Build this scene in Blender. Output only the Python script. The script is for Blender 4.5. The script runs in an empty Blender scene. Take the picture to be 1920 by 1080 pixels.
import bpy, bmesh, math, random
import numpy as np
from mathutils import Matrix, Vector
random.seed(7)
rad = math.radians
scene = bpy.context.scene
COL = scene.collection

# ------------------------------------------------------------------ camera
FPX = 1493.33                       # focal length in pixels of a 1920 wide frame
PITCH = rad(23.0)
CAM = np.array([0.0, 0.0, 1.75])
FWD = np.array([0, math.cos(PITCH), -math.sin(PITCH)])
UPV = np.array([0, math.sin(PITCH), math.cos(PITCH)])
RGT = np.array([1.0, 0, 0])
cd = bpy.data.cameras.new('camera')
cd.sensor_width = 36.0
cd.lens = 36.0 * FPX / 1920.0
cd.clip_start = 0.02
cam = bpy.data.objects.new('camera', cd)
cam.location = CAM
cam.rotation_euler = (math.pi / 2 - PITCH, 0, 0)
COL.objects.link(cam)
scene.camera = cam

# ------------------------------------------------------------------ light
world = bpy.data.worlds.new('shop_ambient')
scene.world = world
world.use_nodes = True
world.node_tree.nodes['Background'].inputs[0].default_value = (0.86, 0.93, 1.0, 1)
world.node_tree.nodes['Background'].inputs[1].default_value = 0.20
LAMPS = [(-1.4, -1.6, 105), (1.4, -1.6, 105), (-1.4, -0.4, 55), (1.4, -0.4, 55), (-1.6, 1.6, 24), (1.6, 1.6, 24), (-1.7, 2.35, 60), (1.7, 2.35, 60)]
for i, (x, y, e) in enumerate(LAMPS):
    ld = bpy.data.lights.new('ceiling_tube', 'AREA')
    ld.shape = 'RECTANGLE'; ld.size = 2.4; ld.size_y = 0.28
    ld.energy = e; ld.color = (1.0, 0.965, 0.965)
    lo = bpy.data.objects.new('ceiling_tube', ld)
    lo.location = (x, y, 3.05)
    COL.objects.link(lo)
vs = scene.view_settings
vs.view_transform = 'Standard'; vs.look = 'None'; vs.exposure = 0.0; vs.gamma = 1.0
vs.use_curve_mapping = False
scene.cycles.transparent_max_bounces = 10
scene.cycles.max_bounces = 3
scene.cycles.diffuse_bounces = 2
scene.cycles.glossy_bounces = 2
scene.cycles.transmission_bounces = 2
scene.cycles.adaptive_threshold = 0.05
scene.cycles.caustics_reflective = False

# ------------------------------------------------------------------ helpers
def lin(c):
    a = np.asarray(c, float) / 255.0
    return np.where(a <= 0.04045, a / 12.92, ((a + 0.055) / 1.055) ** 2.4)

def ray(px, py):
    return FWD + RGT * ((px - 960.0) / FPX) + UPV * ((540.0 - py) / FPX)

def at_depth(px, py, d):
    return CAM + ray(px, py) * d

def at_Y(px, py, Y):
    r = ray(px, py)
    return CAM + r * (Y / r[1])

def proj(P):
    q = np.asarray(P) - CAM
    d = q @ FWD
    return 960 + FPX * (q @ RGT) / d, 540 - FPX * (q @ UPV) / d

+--

> [Aim] Please transcribe, exactly and with nothing added, the lines from the first line of the material above through the line that contains "COL = scene.collection".

> [Answer to this problem]
Build this scene in Blender. Output only the Python script. The script is for Blender 4.5. The script runs in an empty Blender scene. Take the picture to be 1920 by 1080 pixels.
import bpy, bmesh, math, random
import numpy as np
from mathutils import Matrix, Vector
random.seed(7)
rad = math.radians
scene = bpy.context.scene
COL = scene.collection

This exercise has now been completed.